5 Mart 2020 Moskova Mutabakatı kısmen bir çatışmasızlık iklimi sağlamış olsa da, bu mutabakatı ihlal eden, İdlib’i kurcalayan, M-4 ve M-5 karayollarının çevresinde somutlaşan güvenlik koridorlarının işlevini sakatlayan,İdlib Gerginliği Azaltma Anlaşmasıyla Astana süreçlerini yıpratan,
22 Ekim 2019’da Soçi Mutabakatı kapsamında, PKK/YPG/PYD’yi Menbiç ve Tel Rıfat’tan çekecek olan, fakat buna bir türlü yanaşmayan da ülkeler az çok bellidir.
"TEL RIFAT HAŞERATLARDAN, ÇIYANLARDAN, İNSAN SURETİNDE DOLAŞAN ALÇAKLARDAN KÖŞE BUCAK TEMİZLENMİŞ, ÜMİT EDERİM Kİ SIRAYI MENBİÇ ALMIŞTIR"
Şimdi Tel Rıfat haşeratlardan, çıyanlardan, insan suretinde dolaşan alçaklardan köşe bucak temizlenmiş, ümit ederim ki, sırayı Menbiç almıştır. Ayrıca sınırlarımızın hemen yanı başında yuvalanan terör örgütünün sökülüp atılmasından rahatsız olan DEM Parti’nin nerede duracağını henüz kestirememesi, terörle arasına mesafe koymaktan sürekli imtina etmesi yanlıştır, demokrasi ve hukuk dışı bir çarpıklıktır. Gelişmelerin Kürt kardeşlerimizle hiçbir ilgisi yoktur. Tel Rıfat’tan sürülüp çıkarılan canilerin kiralık katil sürüsü olduğunu sadece biz değil, şerefli Kürt kardeşlerim de itiraf edeceklerdir. Bölücü terör örgütüne hayat haramdır. Tüm terör örgütleri bizim karşımızdadır. Kürtler bizim canımız, PKK/YPG/PYD can düşmanımızdır. DEM, ya Türkiye partisi olacak ya da tükenmekten ve derdest edilmekten başka seçeneği kalmayacaktır."

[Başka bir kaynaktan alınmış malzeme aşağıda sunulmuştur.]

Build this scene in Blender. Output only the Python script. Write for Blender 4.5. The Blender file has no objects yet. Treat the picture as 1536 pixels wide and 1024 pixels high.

"SURİYE TOPRAKLARI, SURİYELİLERİNDİR"
Terör ya bitecek ve Türkiye bahara uyanacaktır ya da bölücü katiller son silahlı teröriste kadar tek tek canlı hedef olmaktan kurtulamayacaklardır.Suriye toprakları, Suriyelilerindir.Bu ülkenin demokrasi sınırları içinde anayasal sisteme geçmesi şarttır.Halep’in huzur ve sükûnet bulması da yegane dileğimizdir.Şu gerçeği millet huzurunda haykırmak dava ve siyaset namusumuzun şaşmaz ve şüphe götürmez bir gereğidir:Halep deyince yüreği titremeyen bir vatan evladına rastlayamazsınız.Çünkü Halep iliklerine kadar Türk ve Müslüman’dır.Bunu sadece biz söylemiyoruz; tarih söylüyor, coğrafya söylüyor, hakikat söylüyor, ecdad söylüyor, Halep kalesine çekilen Türk bayrağı söylüyor.